[TASK GOAL] Output only the lines running from the line bearing "The Blender Python script for this scene continues." through the line bearing "return False", character for character.

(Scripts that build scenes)
----

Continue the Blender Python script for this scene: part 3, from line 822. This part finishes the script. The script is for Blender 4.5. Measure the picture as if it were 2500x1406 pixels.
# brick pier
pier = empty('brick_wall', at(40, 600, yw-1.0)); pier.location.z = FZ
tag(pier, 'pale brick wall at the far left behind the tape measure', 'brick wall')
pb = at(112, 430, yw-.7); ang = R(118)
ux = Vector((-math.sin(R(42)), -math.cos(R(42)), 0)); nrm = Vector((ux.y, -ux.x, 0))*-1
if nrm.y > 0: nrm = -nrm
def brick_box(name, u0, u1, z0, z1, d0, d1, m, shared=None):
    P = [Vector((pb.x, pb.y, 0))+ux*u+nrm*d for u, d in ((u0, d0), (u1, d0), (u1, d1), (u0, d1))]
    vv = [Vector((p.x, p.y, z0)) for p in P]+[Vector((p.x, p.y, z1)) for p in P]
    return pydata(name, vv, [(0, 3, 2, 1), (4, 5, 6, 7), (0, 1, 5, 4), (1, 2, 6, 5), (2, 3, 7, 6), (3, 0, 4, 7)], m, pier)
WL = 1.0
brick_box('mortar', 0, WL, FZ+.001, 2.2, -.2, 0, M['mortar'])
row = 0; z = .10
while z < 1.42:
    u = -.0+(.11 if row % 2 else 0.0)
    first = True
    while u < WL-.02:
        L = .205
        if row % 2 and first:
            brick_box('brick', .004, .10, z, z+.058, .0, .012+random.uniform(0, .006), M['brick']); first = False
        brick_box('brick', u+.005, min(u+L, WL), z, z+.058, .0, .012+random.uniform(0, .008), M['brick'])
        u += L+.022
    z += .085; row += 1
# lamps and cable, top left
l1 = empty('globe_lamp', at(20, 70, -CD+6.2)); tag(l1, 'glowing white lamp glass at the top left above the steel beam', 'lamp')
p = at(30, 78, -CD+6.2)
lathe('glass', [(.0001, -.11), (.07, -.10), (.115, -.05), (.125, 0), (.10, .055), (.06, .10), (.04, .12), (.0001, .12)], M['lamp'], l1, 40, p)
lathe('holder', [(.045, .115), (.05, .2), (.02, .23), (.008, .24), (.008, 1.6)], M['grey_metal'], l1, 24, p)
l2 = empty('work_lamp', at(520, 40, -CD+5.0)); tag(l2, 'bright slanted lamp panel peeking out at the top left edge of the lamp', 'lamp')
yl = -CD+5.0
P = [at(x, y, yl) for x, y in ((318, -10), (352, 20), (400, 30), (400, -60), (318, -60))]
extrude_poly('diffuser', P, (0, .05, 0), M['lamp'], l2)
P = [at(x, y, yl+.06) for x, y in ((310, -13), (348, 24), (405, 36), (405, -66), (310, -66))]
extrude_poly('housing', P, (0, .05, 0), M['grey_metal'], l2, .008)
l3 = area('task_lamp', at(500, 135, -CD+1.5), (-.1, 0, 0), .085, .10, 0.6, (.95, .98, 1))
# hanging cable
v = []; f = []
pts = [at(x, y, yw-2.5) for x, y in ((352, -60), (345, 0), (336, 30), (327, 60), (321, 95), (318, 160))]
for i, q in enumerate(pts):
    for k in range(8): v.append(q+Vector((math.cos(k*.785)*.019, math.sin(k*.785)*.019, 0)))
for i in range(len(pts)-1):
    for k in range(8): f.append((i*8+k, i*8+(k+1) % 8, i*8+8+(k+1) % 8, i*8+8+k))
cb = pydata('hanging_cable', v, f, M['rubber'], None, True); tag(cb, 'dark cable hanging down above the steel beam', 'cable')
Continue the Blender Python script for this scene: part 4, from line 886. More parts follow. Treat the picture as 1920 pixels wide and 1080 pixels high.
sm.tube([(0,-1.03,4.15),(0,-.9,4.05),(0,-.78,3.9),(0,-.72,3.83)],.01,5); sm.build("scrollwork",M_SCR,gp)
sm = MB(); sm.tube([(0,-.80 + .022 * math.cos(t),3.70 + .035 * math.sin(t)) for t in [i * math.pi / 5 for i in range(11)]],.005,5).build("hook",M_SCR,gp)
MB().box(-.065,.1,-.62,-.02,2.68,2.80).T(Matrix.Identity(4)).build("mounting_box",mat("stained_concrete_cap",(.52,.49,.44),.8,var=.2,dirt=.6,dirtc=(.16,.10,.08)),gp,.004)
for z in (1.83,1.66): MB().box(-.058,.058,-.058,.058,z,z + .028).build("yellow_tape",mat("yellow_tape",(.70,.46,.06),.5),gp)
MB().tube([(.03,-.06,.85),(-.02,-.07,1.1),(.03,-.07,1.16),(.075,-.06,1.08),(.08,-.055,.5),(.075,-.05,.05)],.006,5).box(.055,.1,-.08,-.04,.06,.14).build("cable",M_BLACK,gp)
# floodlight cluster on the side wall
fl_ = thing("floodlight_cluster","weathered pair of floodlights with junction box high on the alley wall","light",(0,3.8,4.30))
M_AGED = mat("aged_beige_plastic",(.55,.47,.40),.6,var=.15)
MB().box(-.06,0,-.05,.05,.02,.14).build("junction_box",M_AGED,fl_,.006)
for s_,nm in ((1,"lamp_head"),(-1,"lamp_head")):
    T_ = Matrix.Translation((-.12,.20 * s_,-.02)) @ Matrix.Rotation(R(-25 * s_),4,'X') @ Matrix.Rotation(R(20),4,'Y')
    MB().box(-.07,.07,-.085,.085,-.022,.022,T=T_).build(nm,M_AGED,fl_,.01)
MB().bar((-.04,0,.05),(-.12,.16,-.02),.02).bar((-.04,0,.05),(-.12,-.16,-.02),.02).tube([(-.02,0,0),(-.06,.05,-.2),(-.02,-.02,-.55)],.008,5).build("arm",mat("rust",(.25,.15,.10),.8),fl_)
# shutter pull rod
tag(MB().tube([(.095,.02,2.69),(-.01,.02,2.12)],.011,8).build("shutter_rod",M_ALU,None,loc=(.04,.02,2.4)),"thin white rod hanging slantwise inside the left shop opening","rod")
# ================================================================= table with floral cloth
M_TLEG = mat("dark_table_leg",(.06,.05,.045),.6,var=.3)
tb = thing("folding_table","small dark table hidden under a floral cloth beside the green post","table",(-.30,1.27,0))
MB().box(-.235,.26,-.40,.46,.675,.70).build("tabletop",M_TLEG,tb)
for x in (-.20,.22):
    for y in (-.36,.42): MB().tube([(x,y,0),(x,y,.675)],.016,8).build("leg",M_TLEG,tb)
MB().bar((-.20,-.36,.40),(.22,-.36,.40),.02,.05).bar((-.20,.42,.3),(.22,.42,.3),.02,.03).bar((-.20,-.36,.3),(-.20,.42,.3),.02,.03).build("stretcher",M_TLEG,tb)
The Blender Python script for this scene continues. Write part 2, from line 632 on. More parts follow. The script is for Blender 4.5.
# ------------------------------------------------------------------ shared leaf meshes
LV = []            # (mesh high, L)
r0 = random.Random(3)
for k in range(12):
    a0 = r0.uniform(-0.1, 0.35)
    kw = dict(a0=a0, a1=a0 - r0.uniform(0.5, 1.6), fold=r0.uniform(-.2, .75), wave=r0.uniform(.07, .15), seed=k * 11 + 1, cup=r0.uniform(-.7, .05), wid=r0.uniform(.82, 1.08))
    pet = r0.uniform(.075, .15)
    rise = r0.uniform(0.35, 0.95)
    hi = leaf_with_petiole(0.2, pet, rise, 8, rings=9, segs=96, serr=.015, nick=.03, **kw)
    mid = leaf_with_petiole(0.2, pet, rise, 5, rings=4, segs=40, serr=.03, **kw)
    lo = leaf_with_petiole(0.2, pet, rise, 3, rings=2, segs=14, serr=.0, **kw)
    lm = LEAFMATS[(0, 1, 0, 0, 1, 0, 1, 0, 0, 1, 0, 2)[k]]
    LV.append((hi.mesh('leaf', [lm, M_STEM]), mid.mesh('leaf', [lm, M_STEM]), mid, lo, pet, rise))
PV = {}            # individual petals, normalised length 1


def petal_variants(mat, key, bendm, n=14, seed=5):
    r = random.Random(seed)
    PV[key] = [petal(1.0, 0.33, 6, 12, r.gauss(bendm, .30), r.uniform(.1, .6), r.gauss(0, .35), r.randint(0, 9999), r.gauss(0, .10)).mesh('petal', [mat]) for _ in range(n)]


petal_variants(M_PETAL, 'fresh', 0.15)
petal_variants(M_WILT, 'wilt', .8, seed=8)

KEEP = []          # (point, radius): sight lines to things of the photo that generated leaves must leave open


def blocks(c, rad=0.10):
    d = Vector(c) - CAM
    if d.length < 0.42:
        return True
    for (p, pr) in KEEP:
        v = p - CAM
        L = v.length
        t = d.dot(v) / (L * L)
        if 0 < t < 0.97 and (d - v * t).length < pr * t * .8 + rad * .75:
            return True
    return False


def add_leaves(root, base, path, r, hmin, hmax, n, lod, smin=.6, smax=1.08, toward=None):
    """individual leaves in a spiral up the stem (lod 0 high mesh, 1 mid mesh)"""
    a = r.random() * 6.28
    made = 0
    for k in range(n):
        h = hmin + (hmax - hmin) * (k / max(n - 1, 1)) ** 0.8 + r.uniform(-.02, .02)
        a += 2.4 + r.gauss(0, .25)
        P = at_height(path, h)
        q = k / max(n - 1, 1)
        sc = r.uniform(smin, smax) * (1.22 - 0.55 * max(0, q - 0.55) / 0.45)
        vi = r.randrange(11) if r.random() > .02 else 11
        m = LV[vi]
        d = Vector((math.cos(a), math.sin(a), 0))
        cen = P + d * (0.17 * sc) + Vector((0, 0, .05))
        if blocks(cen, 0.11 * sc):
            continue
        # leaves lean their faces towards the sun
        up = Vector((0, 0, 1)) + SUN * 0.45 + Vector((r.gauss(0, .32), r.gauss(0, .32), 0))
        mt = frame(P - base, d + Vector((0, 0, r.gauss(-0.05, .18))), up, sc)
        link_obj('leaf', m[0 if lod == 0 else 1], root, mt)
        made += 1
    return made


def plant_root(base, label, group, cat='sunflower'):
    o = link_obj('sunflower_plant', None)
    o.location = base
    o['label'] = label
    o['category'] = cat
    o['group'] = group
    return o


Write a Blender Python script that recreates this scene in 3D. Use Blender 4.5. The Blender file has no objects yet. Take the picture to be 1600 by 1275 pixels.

----

[RESPONSE FOR THIS EXERCISE]
The Blender Python script for this scene continues. Write part 2, from line 632 on. More parts follow. The script is for Blender 4.5.
# ------------------------------------------------------------------ shared leaf meshes
LV = []            # (mesh high, L)
r0 = random.Random(3)
for k in range(12):
    a0 = r0.uniform(-0.1, 0.35)
    kw = dict(a0=a0, a1=a0 - r0.uniform(0.5, 1.6), fold=r0.uniform(-.2, .75), wave=r0.uniform(.07, .15), seed=k * 11 + 1, cup=r0.uniform(-.7, .05), wid=r0.uniform(.82, 1.08))
    pet = r0.uniform(.075, .15)
    rise = r0.uniform(0.35, 0.95)
    hi = leaf_with_petiole(0.2, pet, rise, 8, rings=9, segs=96, serr=.015, nick=.03, **kw)
    mid = leaf_with_petiole(0.2, pet, rise, 5, rings=4, segs=40, serr=.03, **kw)
    lo = leaf_with_petiole(0.2, pet, rise, 3, rings=2, segs=14, serr=.0, **kw)
    lm = LEAFMATS[(0, 1, 0, 0, 1, 0, 1, 0, 0, 1, 0, 2)[k]]
    LV.append((hi.mesh('leaf', [lm, M_STEM]), mid.mesh('leaf', [lm, M_STEM]), mid, lo, pet, rise))
PV = {}            # individual petals, normalised length 1


def petal_variants(mat, key, bendm, n=14, seed=5):
    r = random.Random(seed)
    PV[key] = [petal(1.0, 0.33, 6, 12, r.gauss(bendm, .30), r.uniform(.1, .6), r.gauss(0, .35), r.randint(0, 9999), r.gauss(0, .10)).mesh('petal', [mat]) for _ in range(n)]


petal_variants(M_PETAL, 'fresh', 0.15)
petal_variants(M_WILT, 'wilt', .8, seed=8)

KEEP = []          # (point, radius): sight lines to things of the photo that generated leaves must leave open


def blocks(c, rad=0.10):
    d = Vector(c) - CAM
    if d.length < 0.42:
        return True
    for (p, pr) in KEEP:
        v = p - CAM
        L = v.length
        t = d.dot(v) / (L * L)
        if 0 < t < 0.97 and (d - v * t).length < pr * t * .8 + rad * .75:
            return True
    return False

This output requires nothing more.